North Korea has sentenced an American student, 21 who admitted stealing a propaganda banner from a hotel to 15 years and hard labour. Observers said the harsh sentence was likely a reflection of soaring military tensions on the Korean peninsula following the North’s nuclear test.
Pyongyang has maintained a daily barrage of nuclear strike threats against both Seoul and Washington, over the ongoing South Korea-US military drills that the North perceives as provocative rehearsals for an invasion.
The United States has no diplomatic or consular relations with the North. The Swedish embassy in Pyongyang provides limited consular services to US citizens detained there. The US State Department “strongly recommends against all travel” to North Korea and specifically warns of the risk of arrest. Human Rights Watch said the severe sentence was shocking given that Warmbier’s alleged offence amounted to little more than a “college-style prank”.
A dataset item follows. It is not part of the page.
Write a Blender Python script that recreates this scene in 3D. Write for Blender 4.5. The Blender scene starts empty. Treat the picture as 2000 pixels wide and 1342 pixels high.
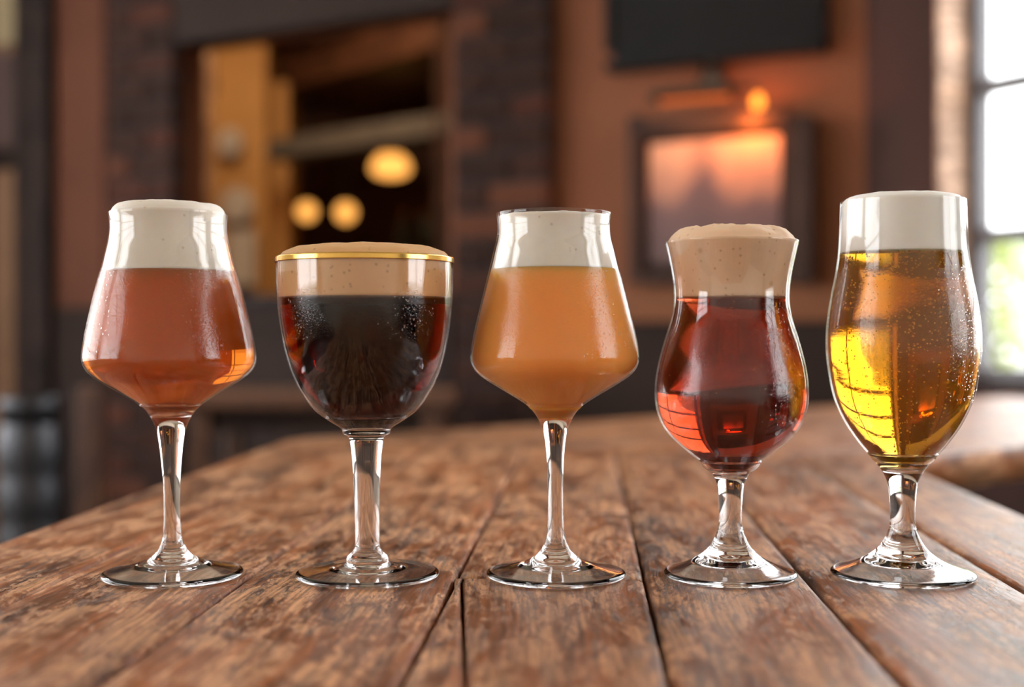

“Pyongyang should recognize this student’s self-admitted mistake and release him on humanitarian grounds,” said Phil Robertson, deputy director of the rights watchdog’s Asia Division. Detained foreigners are often required to make a public, officially-scripted acknowledgement of wrongdoing, and Warmbier was paraded in front of reporters and diplomats in Pyongyang last month. Footage of the carefully orchestrated event showed a sobbing Warmbier pleading to be released and saying he had made “the worst mistake of my life”. Warmbier said he had been tasked with stealing the banner by a member of the Friendship United Methodist Church in Wyoming, Ohio, who wanted it “as a trophy” and offered him a used car worth $10,000 if he succeeded.